La prescription quinquennale court à compter du jour de la manifestation du dommage et non du dépôt du rapport d’expertise
Par cette décision du 10 juin 2022, le Conseil d’État rappelle que la prescription court à compter du jour de la manifestation du dommage et non de celui du dépôt du rapport d’expertise.
En l’espèce, une commune a confié à un groupement conjoint une mission de maîtrise d’œuvre relative à la réalisation de l’aménagement d’une place et d’une halle de marché en 2007. Le 18 novembre 2009, la commune a procédé à la réception des travaux avec réserves, qui ont été levées le 10 septembre 2010. Des dysfonctionnements ont néanmoins été constatés par la suite. Après la remise du rapport d’expertise le 18 mai 2016, la commune a saisi le juge d’un recours indemnitaire. Le Tribunal administratif de Marseille a condamné solidairement les deux sociétés membres du groupement conjoint à indemniser la commune.

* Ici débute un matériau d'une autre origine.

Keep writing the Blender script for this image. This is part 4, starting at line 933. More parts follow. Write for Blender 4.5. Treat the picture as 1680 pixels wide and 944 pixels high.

La Cour administrative d’appel de Marseille a confirmé la responsabilité du groupement conjoint, en jugeant que la commune ne pouvait se fonder sur la garantie décennale des constructeurs pour obtenir réparation des désordres affectant l’ouvrage, mais qu’elle pouvait se fonder sur la responsabilité contractuelle des maîtres d’œuvre pour manquement à leur devoir de conseil, car l’action n’était pas prescrite.
Pour annuler l’arrêt de la Cour administrative d’appel, le Conseil d’État rappelle qu’en vertu de l’article 2224 du code civil, « les actions personnelles ou mobilières se prescrivent par cinq ans à compter du jour où le titulaire d'un droit a connu ou aurait dû connaître les faits lui permettant de l'exercer ».
Il résulte de sa jurisprudence que « la prescription [instituée par l’article 2224 du code civil] court à compter de la manifestation du dommage, c'est-à-dire de la date à laquelle la victime a une connaissance suffisamment certaine de l'étendue du dommage, quand bien même le responsable de celui-ci ne serait à cette date pas encore déterminé. »
(CE, 20 nov. 2020, Société Suez Eau France, n°427250).
En l’espèce, la commune avait émis des réserves en 2010, ce que la Cour a relevé en considérant que « le maître de l’ouvrage ne pouvait ignorer les désordres affectant le système de chauffage et de climatisation avant la levée définitive et totale des réserves ».
Les juges du Palais-Royal estiment donc que la Cour administrative d’appel a commis une erreur de droit en retenant comme point de départ de la prescription le jour du dépôt du rapport d’expertise, soit le jour de l’identification de l’origine des désordres affectant l’ouvrage, et non pas le jour de la manifestation du dommage.
Néanmoins, cette solution ne signifie pas que la prescription de l’action en réparation introduite par le maître d’ouvrage est acquise dès lors qu’un délai de cinq ans s’est écoulé à compter du prononcé de la réception avec réserves.
En effet, en vertu d’une lecture combinée des articles 2239 et 2241 du code civil, lorsque le juge des référés est saisi d’une demande d’expertise, le délai de prescription est :
- - Interrompu à compter de la saisine du juge de la demande d’expertise. Le délai recommence alors à courir à compter de l’acte interruptif ;
- - Suspendu pendant le temps de la mesure d’expertise si le juge fait droit à la demande. Toutefois, la suspension du délai bénéficie uniquement à la partie qui a demandé l’expertise (M. LE CORRE, conclusions sous CE, 20 nov. 2020, Société Veolia eau- Compagnie générale des eaux, n°432678).